▶ Goal
Copy every line of the material below word for word.

▶ Data

┌────────

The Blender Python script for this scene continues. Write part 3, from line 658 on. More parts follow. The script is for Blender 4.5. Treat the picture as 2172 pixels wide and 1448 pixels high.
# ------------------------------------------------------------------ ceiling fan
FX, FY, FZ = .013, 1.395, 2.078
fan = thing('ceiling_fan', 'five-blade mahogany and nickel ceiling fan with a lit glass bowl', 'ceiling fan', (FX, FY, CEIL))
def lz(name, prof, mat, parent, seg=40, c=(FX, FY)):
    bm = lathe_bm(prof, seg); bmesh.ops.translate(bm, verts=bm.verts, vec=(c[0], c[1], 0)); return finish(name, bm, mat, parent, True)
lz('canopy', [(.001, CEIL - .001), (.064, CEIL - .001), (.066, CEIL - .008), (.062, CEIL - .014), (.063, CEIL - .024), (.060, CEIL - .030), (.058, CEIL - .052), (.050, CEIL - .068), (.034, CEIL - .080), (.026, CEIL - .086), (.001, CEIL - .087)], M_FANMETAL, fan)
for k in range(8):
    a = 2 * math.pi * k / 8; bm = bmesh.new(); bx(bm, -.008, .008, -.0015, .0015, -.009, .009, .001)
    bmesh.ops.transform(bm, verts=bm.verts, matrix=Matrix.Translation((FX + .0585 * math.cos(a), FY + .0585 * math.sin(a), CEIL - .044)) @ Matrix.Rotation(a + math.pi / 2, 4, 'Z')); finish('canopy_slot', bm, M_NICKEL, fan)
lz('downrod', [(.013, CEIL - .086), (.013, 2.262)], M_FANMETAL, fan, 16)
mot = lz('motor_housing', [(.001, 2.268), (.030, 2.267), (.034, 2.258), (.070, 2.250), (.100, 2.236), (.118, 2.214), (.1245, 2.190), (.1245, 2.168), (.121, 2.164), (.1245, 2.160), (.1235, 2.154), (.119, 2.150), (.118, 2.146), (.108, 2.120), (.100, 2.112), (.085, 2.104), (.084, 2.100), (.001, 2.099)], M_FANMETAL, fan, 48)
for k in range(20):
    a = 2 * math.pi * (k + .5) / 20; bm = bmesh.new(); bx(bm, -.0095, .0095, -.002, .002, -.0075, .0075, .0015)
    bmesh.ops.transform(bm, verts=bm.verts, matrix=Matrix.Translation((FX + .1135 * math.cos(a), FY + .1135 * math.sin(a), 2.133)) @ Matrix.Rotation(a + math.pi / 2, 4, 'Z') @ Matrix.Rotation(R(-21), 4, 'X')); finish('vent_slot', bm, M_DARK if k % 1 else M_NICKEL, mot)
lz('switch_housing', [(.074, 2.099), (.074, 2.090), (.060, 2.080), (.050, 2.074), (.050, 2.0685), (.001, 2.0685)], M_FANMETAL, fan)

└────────

▶ Final result
The Blender Python script for this scene continues. Write part 3, from line 658 on. More parts follow. The script is for Blender 4.5. Treat the picture as 2172 pixels wide and 1448 pixels high.
# ------------------------------------------------------------------ ceiling fan
FX, FY, FZ = .013, 1.395, 2.078
fan = thing('ceiling_fan', 'five-blade mahogany and nickel ceiling fan with a lit glass bowl', 'ceiling fan', (FX, FY, CEIL))
def lz(name, prof, mat, parent, seg=40, c=(FX, FY)):
    bm = lathe_bm(prof, seg); bmesh.ops.translate(bm, verts=bm.verts, vec=(c[0], c[1], 0)); return finish(name, bm, mat, parent, True)
lz('canopy', [(.001, CEIL - .001), (.064, CEIL - .001), (.066, CEIL - .008), (.062, CEIL - .014), (.063, CEIL - .024), (.060, CEIL - .030), (.058, CEIL - .052), (.050, CEIL - .068), (.034, CEIL - .080), (.026, CEIL - .086), (.001, CEIL - .087)], M_FANMETAL, fan)
for k in range(8):
    a = 2 * math.pi * k / 8; bm = bmesh.new(); bx(bm, -.008, .008, -.0015, .0015, -.009, .009, .001)
    bmesh.ops.transform(bm, verts=bm.verts, matrix=Matrix.Translation((FX + .0585 * math.cos(a), FY + .0585 * math.sin(a), CEIL - .044)) @ Matrix.Rotation(a + math.pi / 2, 4, 'Z')); finish('canopy_slot', bm, M_NICKEL, fan)
lz('downrod', [(.013, CEIL - .086), (.013, 2.262)], M_FANMETAL, fan, 16)
mot = lz('motor_housing', [(.001, 2.268), (.030, 2.267), (.034, 2.258), (.070, 2.250), (.100, 2.236), (.118, 2.214), (.1245, 2.190), (.1245, 2.168), (.121, 2.164), (.1245, 2.160), (.1235, 2.154), (.119, 2.150), (.118, 2.146), (.108, 2.120), (.100, 2.112), (.085, 2.104), (.084, 2.100), (.001, 2.099)], M_FANMETAL, fan, 48)
for k in range(20):
    a = 2 * math.pi * (k + .5) / 20; bm = bmesh.new(); bx(bm, -.0095, .0095, -.002, .002, -.0075, .0075, .0015)
    bmesh.ops.transform(bm, verts=bm.verts, matrix=Matrix.Translation((FX + .1135 * math.cos(a), FY + .1135 * math.sin(a), 2.133)) @ Matrix.Rotation(a + math.pi / 2, 4, 'Z') @ Matrix.Rotation(R(-21), 4, 'X')); finish('vent_slot', bm, M_DARK if k % 1 else M_NICKEL, mot)
lz('switch_housing', [(.074, 2.099), (.074, 2.090), (.060, 2.080), (.050, 2.074), (.050, 2.0685), (.001, 2.0685)], M_FANMETAL, fan)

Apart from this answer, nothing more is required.